自転車で「鹿児島→北海道」を6日半!ギネスに挑んだ最強ホビーレーサー。<Number Web> photograph by Kenichi Yamamoto

北海道の最北端・宗谷岬に立つ高岡亮寛さん。鹿児島・佐多岬から6日間と13時間28分で走破した。

最終手段は、駐車場で10分間仮眠。

──レースで経験する限界とは違いますか。

 ぜんぜん違いますね。脳が生命の危機を感じて、体にストップをかけているような感覚です。ハンガーノックのときって、糖質が足りなくなって、一時的に脳からの指令で筋肉が動かなくなりますよね。それと似ている感じがしました。ただ、ハンガーノックの場合は、糖質を摂ったら10分、15分でまた走れるようになるじゃないですか。でも、今回は糖質をとっても治らなかったです。
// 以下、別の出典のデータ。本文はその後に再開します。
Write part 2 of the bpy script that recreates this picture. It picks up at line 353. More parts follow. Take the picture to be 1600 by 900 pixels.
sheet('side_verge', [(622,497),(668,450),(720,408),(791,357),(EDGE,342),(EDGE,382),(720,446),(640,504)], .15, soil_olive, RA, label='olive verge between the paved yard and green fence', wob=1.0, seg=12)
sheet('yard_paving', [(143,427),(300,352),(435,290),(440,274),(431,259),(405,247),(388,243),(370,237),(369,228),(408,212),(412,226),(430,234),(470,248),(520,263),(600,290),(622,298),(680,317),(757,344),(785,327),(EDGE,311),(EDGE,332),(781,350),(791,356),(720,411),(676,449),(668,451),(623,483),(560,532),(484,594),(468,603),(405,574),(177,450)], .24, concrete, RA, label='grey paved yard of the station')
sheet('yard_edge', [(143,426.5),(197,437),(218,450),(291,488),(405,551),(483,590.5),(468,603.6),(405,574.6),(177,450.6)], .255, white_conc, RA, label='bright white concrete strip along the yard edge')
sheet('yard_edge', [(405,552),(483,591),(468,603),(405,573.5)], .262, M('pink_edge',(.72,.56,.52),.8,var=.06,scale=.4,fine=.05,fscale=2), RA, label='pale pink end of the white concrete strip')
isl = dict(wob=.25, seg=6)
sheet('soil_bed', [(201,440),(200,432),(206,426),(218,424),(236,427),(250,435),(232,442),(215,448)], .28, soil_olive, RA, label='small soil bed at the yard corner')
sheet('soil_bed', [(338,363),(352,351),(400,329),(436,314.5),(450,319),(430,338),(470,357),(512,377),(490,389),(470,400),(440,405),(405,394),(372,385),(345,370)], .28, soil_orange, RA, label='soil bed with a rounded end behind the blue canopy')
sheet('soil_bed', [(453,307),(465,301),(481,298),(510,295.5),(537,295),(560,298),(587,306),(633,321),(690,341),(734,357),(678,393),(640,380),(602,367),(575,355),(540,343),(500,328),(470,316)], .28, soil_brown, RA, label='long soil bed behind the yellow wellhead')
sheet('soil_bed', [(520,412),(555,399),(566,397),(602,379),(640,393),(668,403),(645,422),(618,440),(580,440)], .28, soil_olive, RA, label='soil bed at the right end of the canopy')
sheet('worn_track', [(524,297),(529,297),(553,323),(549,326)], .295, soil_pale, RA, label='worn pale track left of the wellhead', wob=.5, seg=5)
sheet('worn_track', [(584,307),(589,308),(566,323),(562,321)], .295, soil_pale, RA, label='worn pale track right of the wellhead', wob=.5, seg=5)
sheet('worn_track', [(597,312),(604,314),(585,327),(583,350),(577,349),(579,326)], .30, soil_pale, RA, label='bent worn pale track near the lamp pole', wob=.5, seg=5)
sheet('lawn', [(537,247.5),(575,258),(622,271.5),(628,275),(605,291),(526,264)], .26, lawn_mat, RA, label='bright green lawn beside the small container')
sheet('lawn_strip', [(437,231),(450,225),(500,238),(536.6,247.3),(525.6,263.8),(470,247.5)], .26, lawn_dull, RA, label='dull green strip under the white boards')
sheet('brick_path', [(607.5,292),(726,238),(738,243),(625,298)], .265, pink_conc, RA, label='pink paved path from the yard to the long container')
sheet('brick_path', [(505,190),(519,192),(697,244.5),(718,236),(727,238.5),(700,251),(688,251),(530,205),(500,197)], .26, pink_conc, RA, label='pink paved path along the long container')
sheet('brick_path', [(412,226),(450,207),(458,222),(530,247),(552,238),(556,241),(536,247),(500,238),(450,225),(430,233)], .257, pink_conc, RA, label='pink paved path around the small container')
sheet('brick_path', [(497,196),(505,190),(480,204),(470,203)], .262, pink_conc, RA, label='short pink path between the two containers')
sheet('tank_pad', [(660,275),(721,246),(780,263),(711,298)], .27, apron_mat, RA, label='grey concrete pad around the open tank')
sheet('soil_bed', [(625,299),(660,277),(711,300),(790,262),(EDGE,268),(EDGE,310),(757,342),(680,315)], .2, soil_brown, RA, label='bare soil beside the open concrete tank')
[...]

 ブルベ(ロングライドのイベント)をやっている人から、「長期的なハンガーノックのような状態が訪れるよ」という話を聞いていたんですけど、まさにそんな感じでした。それまでは休憩時にサポートカーから椅子を出してもらって座って休んでいたんですけど、それだけじゃもう回復しなくなりました。

 青森でフェリーに乗るタイミングを考えると、できるだけ前に進んでおきたい。でも、動けない……。そこで、駐車場にヨガマットを敷いて仮眠することにしてみたんです。そうしたら、わずかな時間でも頭がすっきりして、脳のロックが解除される感覚があったんですよ。だいたい10分間仮眠すると、そのあと2時間走れる。それが分かってからは、ひたすらそのサイクルを繰り返すことになりました。

──直前までペダルをこぎ続けて、降りた瞬間に眠れるものですか?

 最初は横になって目をつぶっているだけのこともありましたけど、慣れるとすぐに眠れるようになって、最後のほうは休憩のたびに爆睡してました。